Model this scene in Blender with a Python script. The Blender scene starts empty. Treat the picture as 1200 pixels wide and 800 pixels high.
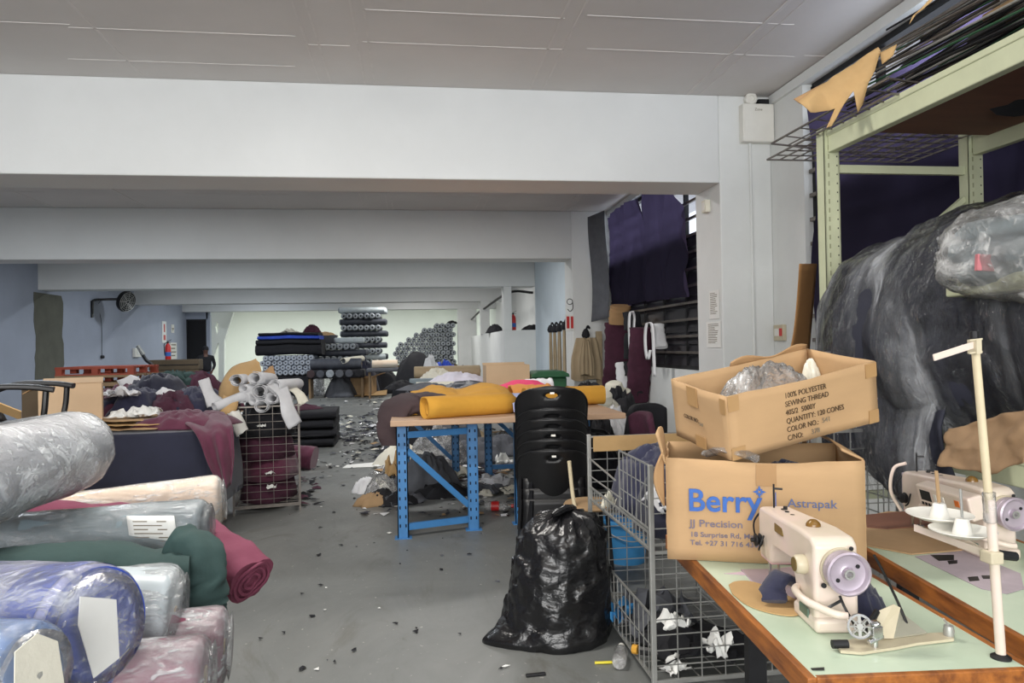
import bpy, bmesh, math, random
from mathutils import Vector, Matrix, Euler, noise
R = math.radians
PI = math.pi
SC = bpy.context.scene
COL = SC.collection

# ------------------------------------------------------------------ camera frame
FPX, EYE = 840.0, 1.48
_Y = Vector((-116.0, 7.0, FPX)).normalized()
_Z = _Y.cross(Vector((1.0, -0.0188, 0.0))).normalized()
if _Z.y > 0:
    _Z = -_Z
_X = _Y.cross(_Z).normalized()

def ray(px, py):
    c = Vector(((px - 600) / FPX, (py - 400) / FPX, 1.0))
    return Vector((c.dot(_X), c.dot(_Y), c.dot(_Z)))

def at(px, py, y):
    r = ray(px, py)
    return r * (y / r.y) + Vector((0, 0, EYE))

def on(px, py, z=0.0):
    r = ray(px, py)
    return r * ((z - EYE) / r.z) + Vector((0, 0, EYE))

def atx(px, py, x):
    r = ray(px, py)
    return r * (x / r.x) + Vector((0, 0, EYE))

cam_d = bpy.data.cameras.new('camera')
cam = bpy.data.objects.new('camera', cam_d)
COL.objects.link(cam)
cam_d.sensor_width = 36.0
cam_d.lens = FPX / 1200.0 * 36.0
cam_d.clip_start = 0.05
cam_d.clip_end = 200
M = Matrix(((_X.x, -_X.y, -_X.z, 0), (_Y.x, -_Y.y, -_Y.z, 0), (_Z.x, -_Z.y, -_Z.z, EYE), (0, 0, 0, 1)))
cam.matrix_world = M
SC.camera = cam

# ------------------------------------------------------------------ materials
def lin(c):
    return tuple(((v / 12.92) if v <= 0.04045 else ((v + 0.055) / 1.055) ** 2.4) for v in c)

def rgb(r, g, b):
    return lin((r / 255.0, g / 255.0, b / 255.0))

class Nt:
    def __init__(self, name):
        self.m = bpy.data.materials.new(name)
        self.m.use_nodes = True
        self.t = self.m.node_tree
        self.t.nodes.clear()
        self.out = self.n('ShaderNodeOutputMaterial')
        self.tc = self.n('ShaderNodeTexCoord')
    def n(self, kind, **kw):
        nd = self.t.nodes.new(kind)
        for k, v in kw.items():
            setattr(nd, k, v)
        return nd
    def l(self, a, b):
        self.t.links.new(a, b)
    def noise(self, scale, detail=4, rough=0.55, stretch=None, dist=0.0):
        nz = self.n('ShaderNodeTexNoise')
        nz.inputs['Scale'].default_value = scale
        nz.inputs['Detail'].default_value = detail
        nz.inputs['Roughness'].default_value = rough
        nz.inputs['Distortion'].default_value = dist
        src = self.tc.outputs['Object']
        if stretch:
            mp = self.n('ShaderNodeMapping')
            mp.inputs['Scale'].default_value = stretch
            self.l(src, mp.inputs['Vector'])
            src = mp.outputs['Vector']
        self.l(src, nz.inputs['Vector'])
        return nz
    def ramp(self, src, stops):
        r = self.n('ShaderNodeValToRGB')
        e = r.color_ramp.elements
        while len(e) < len(stops):
            e.new(0.5)
        for el, (p, c) in zip(e, stops):
            el.position = p
            el.color = (c[0], c[1], c[2], 1) if len(c) == 3 else c
        self.l(src, r.inputs['Fac'])
        return r
    def bump(self, src, strength, dist=0.01):
        b = self.n('ShaderNodeBump')
        b.inputs['Strength'].default_value = strength
        b.inputs['Distance'].default_value = dist
        self.l(src, b.inputs['Height'])
        return b

def mul(c, k):
    return tuple(min(1, v * k) for v in c)

def mat(name, col, rough=0.7, var=0.12, vscale=3.0, bump=0.0, bscale=40.0, bdist=0.01, metal=0.0, coat=0.0, spec=0.5,
        col2=None, stretch=None, bstretch=None, sheen=0.0, transl=0.0):
    k = Nt(name)
    p = k.n('ShaderNodeBsdfPrincipled')
    nz = k.noise(vscale, 6, 0.6, stretch)
    a = mul(col, 1 - var)
    b = col2 if col2 else mul(col, 1 + var)
    rp = k.ramp(nz.outputs['Fac'], [(0.32, a), (0.68, b)])
    k.l(rp.outputs['Color'], p.inputs['Base Color'])
    p.inputs['Roughness'].default_value = rough
    p.inputs['Metallic'].default_value = metal
    p.inputs['Specular IOR Level'].default_value = spec
    p.inputs['Coat Weight'].default_value = coat
    p.inputs['Sheen Weight'].default_value = sheen
    if bump:
        bz = k.noise(bscale, 5, 0.6, bstretch)
        bn = k.bump(bz.outputs['Fac'], bump, bdist)
        k.l(bn.outputs['Normal'], p.inputs['Normal'])
    if transl:
        tr = k.n('ShaderNodeBsdfTranslucent')
        k.l(rp.outputs['Color'], tr.inputs['Color'])
        mx = k.n('ShaderNodeMixShader')
        mx.inputs['Fac'].default_value = transl
        k.l(p.outputs['BSDF'], mx.inputs[1])
        k.l(tr.outputs['BSDF'], mx.inputs[2])
        k.l(mx.outputs['Shader'], k.out.inputs['Surface'])
    else:
        k.l(p.outputs['BSDF'], k.out.inputs['Surface'])
    return k.m

def plastic_wrap(name, veil=0.25, tint=(0.85, 0.88, 0.9), scale=9.0, stretch=(1, 1, 1), bump=0.7, rough=0.18, ior=1.45, peak=2.6):
    """clear stretch film: mostly see-through, milky where it creases, with gloss"""
    k = Nt(name)
    nz = k.noise(scale, 8, 0.62, stretch, 0.6)
    n2 = k.noise(scale * 4.5, 6, 0.65, stretch, 1.2)
    n2.noise_type = 'RIDGED_MULTIFRACTAL'
    ad = k.n('ShaderNodeMix', data_type='FLOAT')
    ad.inputs['Factor'].default_value = 0.22
    k.l(nz.outputs['Fac'], ad.inputs['A']); k.l(n2.outputs['Fac'], ad.inputs['B'])
    rp = k.ramp(ad.outputs['Result'], [(0.38, (veil * 0.25,) * 3), (0.53, (veil,) * 3), (0.72, (min(0.92, veil * peak),) * 3)])
    bn = k.bump(ad.outputs['Result'], bump, 0.03)
    p = k.n('ShaderNodeBsdfPrincipled')
    p.inputs['Base Color'].default_value = (*tint, 1)
    p.inputs['Roughness'].default_value = rough
    p.inputs['Specular IOR Level'].default_value = 0.6
    k.l(bn.outputs['Normal'], p.inputs['Normal'])
    tr = k.n('ShaderNodeBsdfTransparent')
    gl = k.n('ShaderNodeBsdfGlossy')
    gl.inputs['Roughness'].default_value = rough
    k.l(bn.outputs['Normal'], gl.inputs['Normal'])
    fr = k.n('ShaderNodeFresnel')
    fr.inputs['IOR'].default_value = ior
    k.l(bn.outputs['Normal'], fr.inputs['Normal'])
    m1 = k.n('ShaderNodeMixShader')
    k.l(fr.outputs['Fac'], m1.inputs['Fac'])
    k.l(tr.outputs['BSDF'], m1.inputs[1])
    k.l(gl.outputs['BSDF'], m1.inputs[2])
    m2 = k.n('ShaderNodeMixShader')
    k.l(rp.outputs['Color'], m2.inputs['Fac'])
    k.l(m1.outputs['Shader'], m2.inputs[1])
    k.l(p.outputs['BSDF'], m2.inputs[2])
    k.l(m2.outputs['Shader'], k.out.inputs['Surface'])
    return k.m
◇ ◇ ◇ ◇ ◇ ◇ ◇
Task to carry out. Write out the lines from the start of the material to the line with "return r * (y", inclusive and exactly. Skip the pictures.

The solution.
Model this scene in Blender with a Python script. The Blender scene starts empty. Treat the picture as 1200 pixels wide and 800 pixels high.
import bpy, bmesh, math, random
from mathutils import Vector, Matrix, Euler, noise
R = math.radians
PI = math.pi
SC = bpy.context.scene
COL = SC.collection

# ------------------------------------------------------------------ camera frame
FPX, EYE = 840.0, 1.48
_Y = Vector((-116.0, 7.0, FPX)).normalized()
_Z = _Y.cross(Vector((1.0, -0.0188, 0.0))).normalized()
if _Z.y > 0:
    _Z = -_Z
_X = _Y.cross(_Z).normalized()

def ray(px, py):
    c = Vector(((px - 600) / FPX, (py - 400) / FPX, 1.0))
    return Vector((c.dot(_X), c.dot(_Y), c.dot(_Z)))

def at(px, py, y):
    r = ray(px, py)
    return r * (y / r.y) + Vector((0, 0, EYE))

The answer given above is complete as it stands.